Стиль моей дальнейшей жизни, как и любой другой, определялся ростом запросов. Тогда, в камере, я глазам своим не поверил бы, окажись возможным заглянуть на двадцать пять лет вперед, когда русские слушатели в Москве и Ленинграде будут восторженно аплодировать нам, исполняющим Баха, Гайдна и Моцарта, и когда в честь нашего Штутгартского камерного оркестра министр культуры госпожа Фурцева и посол Германии господин Зам будут устраивать великолепные приемы, на которых печеночные паштеты, мясные пироги, икра, шампанское и прочие деликатесы будут подаваться в таких количествах, что больше половины останется нетронуто. Узник концлагеря и чествуемый музыкант — бывают ли большие контрасты? А что касается моего обета, то его я исполнил на две трети. Счастливым и благодарным я был, всем довольным нет.
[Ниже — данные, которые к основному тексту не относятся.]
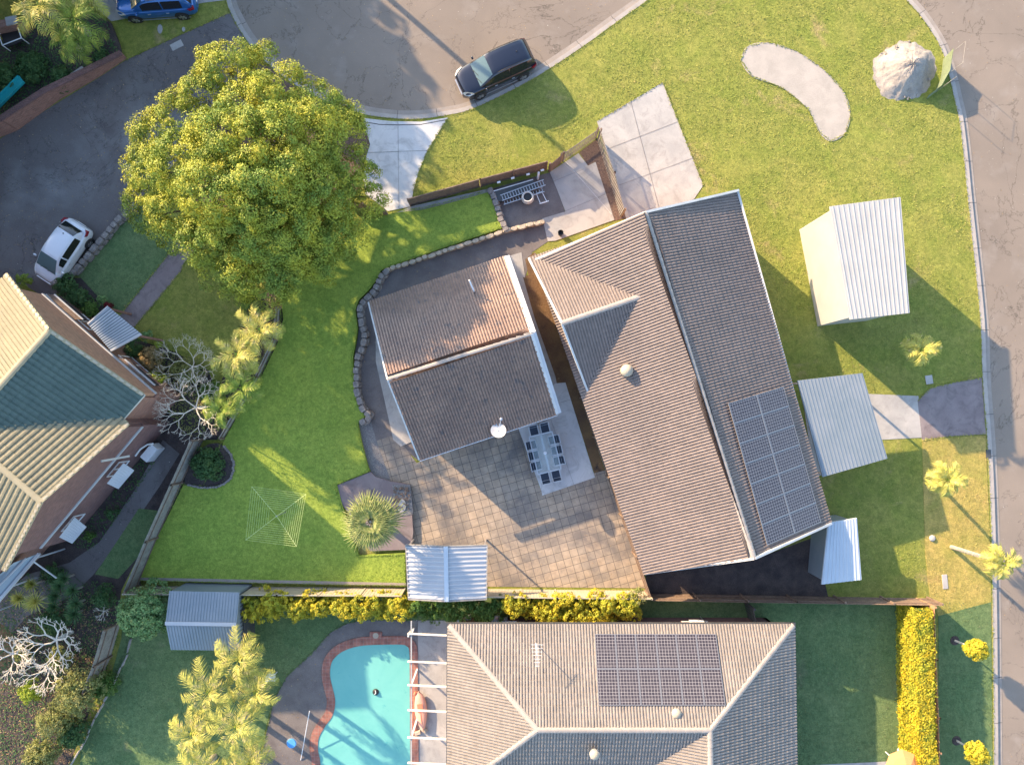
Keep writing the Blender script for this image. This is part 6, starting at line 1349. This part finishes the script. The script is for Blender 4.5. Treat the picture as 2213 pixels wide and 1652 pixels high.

Однажды утром, когда нас вывели на оправку, я замечтался, справляя нужду в стороне от других. Опомнившись, вижу, как мои сокамерники, замыкаемые охраной с винтовками, уже спускаются в подвал. Стремглав бросаюсь вслед за ними. Увидев меня, один из двух русских, вероятно, подумал, что я пытался сбежать, но вернулся, поняв тщетность этой затеи. Иначе не могу объяснить себе приступа его ярости: он занес свою винтовку так, словно собирался заколоть меня штыком. Но остановленный — не знаю, чем именно: моим защитным жестом или моим ангелом-хранителем, — он поворачивает ее прикладом и, когда я пытаюсь использовать заминку, чтобы проскользнуть в подвал, с такою силой ударяет меня в спину, что у меня внутри что-то обрывается. Ясно ощущаю, как лечу в подвал сбитый ударом. Что-то рвется и ломается — в том числе и моя воля к жизни. Ко всем прочим несчастьям выясняется, что мое шерстяное пальто украли. На его месте лежит тяжелая шинель — из тех, что надевали немецкие караульные, заступая на пост. Слишком тяжелая для меня, полностью истощенного. Кто-то использовал наш «выход», чтобы «обменять» свою жуткую шинель на мое пальто.